Но в соответствии с этическим торжеством военного времени показывать улыбчивого, обнимающего жену или уже оплакиваемого ею оккупанта — значит, вызывать к нему сочувствие, или вообще допускать возможность человеческого взгляда — преступление против человечности само по себе. А в нашем кино все оказывается немного наизнанку: не война — форма нормальности, а нормальность на войне — это то, что происходит между Бучей и Ирпенем. Или даже с обобщением: между Самашками 30-летней давности и Бучей. И тут уж не к автору вопрос, что захлестнет зрителя — сочувствие или любопытство: а как, интересно, эти милые люди покажут себя в Буче? Как это уже три с половиной года — про многих знакомых, да и незнакомых тоже — что, неужто и он зигует?
Чужая смерть в Венеции
В искусстве такого кино нет презумпции невиновности. Подозрение, испытываемое к автору, важнее того, что что снимает. Можно ли пробраться с камерой к самой линии фронта без высочайшего разрешения? Вообще-то можно, хотя и трудно. Не на свой страх и риск, конечно, но договориться с воинским начальником местного уровня вполне реально, там люди разные, глядишь, и повезет.
Как именно повезло Трофимовой, мы не знаем, и слава Богу, эта тайна — ее профессиональное право. А могло не повезти, и это тоже обычная жизнь, пусть и на войне.
Только у этой жизни другие причинно-следственные связи, другое устройство времени и пространства, другие критерии.

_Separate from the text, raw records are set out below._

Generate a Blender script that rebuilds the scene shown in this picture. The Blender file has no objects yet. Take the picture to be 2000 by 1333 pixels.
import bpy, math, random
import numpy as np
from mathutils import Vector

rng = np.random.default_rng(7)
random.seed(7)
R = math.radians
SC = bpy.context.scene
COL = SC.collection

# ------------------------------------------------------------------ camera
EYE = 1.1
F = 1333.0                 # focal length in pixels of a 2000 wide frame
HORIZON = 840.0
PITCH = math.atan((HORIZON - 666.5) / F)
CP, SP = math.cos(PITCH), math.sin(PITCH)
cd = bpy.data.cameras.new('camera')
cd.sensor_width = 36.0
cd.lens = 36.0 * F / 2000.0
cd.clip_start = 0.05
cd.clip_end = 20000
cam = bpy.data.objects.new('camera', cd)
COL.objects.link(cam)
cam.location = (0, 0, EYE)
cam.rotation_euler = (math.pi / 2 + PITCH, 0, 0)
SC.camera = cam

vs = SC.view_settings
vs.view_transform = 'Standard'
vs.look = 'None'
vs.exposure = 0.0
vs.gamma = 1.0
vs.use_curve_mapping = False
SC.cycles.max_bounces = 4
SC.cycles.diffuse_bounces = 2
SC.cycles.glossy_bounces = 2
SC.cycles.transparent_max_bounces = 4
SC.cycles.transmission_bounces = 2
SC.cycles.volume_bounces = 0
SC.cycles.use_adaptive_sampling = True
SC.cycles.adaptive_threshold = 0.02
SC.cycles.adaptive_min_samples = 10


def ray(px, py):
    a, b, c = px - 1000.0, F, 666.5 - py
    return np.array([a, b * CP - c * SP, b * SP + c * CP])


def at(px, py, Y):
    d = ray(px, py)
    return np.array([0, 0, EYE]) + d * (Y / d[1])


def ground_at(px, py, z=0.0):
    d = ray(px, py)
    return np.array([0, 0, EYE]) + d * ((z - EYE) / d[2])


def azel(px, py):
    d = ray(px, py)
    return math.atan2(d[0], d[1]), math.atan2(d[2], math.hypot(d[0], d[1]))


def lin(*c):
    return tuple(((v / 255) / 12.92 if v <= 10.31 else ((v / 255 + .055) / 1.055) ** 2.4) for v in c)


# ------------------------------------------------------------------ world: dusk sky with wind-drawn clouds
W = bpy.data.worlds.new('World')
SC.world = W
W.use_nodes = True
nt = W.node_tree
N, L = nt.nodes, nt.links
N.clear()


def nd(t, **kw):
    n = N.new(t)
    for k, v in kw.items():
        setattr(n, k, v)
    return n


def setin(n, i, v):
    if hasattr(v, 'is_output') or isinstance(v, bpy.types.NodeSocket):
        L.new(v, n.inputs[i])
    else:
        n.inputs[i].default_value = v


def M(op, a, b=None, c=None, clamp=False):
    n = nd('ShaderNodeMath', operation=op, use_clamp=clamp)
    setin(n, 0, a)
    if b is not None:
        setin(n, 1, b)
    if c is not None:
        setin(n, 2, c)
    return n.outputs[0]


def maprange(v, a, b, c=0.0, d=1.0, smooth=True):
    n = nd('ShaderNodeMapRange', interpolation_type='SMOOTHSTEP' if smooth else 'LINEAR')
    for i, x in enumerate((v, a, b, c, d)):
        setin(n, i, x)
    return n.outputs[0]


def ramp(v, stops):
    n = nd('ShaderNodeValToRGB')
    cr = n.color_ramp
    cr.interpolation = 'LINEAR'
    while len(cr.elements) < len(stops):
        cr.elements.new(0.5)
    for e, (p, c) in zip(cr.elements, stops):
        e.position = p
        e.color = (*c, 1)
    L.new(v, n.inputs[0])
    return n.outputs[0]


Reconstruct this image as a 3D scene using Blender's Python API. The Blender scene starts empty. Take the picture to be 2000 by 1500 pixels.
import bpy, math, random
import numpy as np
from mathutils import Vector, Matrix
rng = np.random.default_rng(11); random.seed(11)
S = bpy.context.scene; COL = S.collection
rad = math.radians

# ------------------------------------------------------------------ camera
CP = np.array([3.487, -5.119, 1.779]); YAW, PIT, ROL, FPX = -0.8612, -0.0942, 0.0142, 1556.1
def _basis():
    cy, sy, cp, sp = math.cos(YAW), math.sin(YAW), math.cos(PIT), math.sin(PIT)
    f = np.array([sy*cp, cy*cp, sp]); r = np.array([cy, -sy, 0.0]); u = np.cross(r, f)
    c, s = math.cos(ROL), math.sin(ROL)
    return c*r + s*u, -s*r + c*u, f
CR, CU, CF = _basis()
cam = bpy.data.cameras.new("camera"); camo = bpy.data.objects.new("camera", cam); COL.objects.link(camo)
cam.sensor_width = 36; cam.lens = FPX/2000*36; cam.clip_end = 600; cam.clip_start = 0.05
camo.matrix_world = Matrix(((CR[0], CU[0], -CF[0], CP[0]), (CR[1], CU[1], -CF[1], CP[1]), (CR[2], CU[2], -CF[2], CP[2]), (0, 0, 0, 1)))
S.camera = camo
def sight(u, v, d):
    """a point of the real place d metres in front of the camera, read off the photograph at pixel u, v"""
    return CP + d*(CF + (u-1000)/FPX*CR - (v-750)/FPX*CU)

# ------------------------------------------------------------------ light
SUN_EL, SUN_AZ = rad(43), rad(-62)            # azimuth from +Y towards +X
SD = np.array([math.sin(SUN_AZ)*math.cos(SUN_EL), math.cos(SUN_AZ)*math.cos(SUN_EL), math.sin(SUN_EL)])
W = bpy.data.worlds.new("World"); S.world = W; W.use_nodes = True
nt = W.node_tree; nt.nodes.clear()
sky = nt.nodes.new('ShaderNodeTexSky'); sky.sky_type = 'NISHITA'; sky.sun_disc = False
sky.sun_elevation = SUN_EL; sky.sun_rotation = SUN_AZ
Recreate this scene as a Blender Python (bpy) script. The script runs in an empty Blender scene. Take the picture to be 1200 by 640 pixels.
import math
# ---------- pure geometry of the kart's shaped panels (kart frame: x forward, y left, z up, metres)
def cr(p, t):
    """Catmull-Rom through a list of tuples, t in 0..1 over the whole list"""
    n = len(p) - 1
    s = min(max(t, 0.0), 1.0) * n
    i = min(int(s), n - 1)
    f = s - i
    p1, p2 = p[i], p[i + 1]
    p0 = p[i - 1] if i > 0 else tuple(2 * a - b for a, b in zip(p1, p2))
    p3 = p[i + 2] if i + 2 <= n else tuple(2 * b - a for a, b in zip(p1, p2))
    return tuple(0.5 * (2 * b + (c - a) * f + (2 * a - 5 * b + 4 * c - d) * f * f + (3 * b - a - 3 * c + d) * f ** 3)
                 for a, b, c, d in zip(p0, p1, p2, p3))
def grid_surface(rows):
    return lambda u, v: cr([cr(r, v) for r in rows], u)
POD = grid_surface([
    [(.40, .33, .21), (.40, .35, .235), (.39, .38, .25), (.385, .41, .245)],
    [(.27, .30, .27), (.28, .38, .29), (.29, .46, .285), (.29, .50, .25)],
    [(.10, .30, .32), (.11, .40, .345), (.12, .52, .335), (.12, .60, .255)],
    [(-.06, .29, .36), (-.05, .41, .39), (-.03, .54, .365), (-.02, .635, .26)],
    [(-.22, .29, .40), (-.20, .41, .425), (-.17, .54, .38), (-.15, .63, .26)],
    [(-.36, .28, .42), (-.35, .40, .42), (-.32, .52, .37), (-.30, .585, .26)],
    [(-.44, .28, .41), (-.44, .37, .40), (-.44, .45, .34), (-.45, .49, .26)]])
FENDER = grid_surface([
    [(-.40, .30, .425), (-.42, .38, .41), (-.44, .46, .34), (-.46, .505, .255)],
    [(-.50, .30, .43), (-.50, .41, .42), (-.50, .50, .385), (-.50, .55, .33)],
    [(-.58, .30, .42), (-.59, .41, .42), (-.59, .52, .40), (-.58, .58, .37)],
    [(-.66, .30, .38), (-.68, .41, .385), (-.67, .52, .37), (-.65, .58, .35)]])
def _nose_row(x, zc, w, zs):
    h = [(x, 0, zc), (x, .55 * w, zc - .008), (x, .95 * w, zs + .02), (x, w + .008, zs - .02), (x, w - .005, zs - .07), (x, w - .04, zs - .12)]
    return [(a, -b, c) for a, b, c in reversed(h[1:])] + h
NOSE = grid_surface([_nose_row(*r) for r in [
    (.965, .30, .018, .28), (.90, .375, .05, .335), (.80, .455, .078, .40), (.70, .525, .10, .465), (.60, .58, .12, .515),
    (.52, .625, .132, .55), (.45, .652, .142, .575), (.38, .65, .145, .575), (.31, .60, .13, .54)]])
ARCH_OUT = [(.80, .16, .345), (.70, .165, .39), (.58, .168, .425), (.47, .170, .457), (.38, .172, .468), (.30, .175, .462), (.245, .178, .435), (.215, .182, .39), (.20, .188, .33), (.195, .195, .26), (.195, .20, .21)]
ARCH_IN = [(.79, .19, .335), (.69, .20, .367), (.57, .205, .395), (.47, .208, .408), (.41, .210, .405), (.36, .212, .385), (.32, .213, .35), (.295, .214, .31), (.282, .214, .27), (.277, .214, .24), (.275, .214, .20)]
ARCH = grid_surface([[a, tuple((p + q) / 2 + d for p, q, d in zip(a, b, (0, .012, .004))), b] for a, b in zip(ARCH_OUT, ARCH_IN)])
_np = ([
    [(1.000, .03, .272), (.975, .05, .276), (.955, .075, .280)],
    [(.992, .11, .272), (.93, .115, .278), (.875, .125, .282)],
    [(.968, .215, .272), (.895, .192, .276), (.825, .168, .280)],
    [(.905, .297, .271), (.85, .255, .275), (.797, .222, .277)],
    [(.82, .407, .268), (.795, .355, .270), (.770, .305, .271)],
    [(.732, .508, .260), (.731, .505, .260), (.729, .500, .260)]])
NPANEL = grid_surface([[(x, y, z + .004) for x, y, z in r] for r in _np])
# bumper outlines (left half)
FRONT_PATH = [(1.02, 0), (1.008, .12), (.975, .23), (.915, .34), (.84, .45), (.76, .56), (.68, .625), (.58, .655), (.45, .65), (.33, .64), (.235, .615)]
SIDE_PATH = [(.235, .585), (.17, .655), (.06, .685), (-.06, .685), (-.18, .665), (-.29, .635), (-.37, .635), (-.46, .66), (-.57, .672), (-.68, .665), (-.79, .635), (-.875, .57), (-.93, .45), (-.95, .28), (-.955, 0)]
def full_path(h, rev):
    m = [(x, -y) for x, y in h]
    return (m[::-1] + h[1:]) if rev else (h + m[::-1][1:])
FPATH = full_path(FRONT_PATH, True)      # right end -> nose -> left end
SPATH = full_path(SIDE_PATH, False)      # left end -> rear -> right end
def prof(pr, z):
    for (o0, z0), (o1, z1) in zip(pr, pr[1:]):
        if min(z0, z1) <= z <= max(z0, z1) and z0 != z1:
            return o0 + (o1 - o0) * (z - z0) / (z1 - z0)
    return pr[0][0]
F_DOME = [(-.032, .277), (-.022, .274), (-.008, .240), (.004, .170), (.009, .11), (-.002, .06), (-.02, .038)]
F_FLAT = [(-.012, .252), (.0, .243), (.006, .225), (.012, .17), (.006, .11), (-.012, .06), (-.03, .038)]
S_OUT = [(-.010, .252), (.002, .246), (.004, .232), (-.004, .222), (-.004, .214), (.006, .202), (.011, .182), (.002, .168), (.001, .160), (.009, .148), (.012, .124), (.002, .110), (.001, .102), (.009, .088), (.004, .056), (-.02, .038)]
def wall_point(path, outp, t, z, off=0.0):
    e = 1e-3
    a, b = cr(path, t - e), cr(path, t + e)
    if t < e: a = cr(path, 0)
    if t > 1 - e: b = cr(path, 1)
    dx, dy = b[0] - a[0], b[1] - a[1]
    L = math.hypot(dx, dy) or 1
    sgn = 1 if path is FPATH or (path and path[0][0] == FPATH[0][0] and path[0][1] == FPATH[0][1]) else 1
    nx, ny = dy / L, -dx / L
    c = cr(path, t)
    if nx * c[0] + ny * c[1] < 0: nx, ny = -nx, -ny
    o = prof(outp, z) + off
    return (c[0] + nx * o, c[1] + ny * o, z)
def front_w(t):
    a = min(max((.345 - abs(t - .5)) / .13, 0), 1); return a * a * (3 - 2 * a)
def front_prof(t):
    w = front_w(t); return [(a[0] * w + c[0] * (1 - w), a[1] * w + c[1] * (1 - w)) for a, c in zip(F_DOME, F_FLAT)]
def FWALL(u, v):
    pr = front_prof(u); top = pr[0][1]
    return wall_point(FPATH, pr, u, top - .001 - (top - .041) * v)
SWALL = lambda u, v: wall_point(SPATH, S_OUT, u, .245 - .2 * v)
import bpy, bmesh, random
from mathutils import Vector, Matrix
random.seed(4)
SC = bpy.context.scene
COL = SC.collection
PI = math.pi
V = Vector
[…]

Люди по разным причинам отправились, как они думали, воевать, а оказалось — выжить любой ценой. Они декларируют самые антивоенные вещи, которые органично переходят в соловьевскую чушь из телевизора; ему не верят, а то, что они не видят противоречий, — не повод для разоблачительного осмеяния, а точный образ: война и люди в своих смыслах не пересекаются, эта отстраненность — ось, на которую нанизывается кадр за кадром.
А ближе к концу появляется сельская бабка, из всего жуткого гиперреализма которой критики увидели только боязнь возвращения ВСУ. Да, она боится. Но не потому, что Украина для нее враждебная сила. Она не боится за свою жизнь — хуже ее подвала жизнь ей уже ничего не придумает. Это угроза только представлению о мироустройстве, которое она худо-бедно, на живую нитку, из того, что было под рукой, выстроила. А под рукой портрет Ленина в школе, все жили в мире, и мир был СССР, то есть та же Россия.
И теперь как-то надо уместить в голове, что эта Россия и устроила все так, что единственным спасением для нее становятся консервы, которые ей привозят те самые «русские на войне». Получается так себе, а с ВСУ, наверное, и вовсе не получится. И бабка — единственный персонаж, которому удается хоть так что-то внутри выстроить и вместить. Она, впрочем, и единственная, кто в этом кино сначала все же дома, а уже потом на войне.
Такое кино. Непонятно только, зачем его возили в Венецию. Там всего этого, наверное, никто не понял.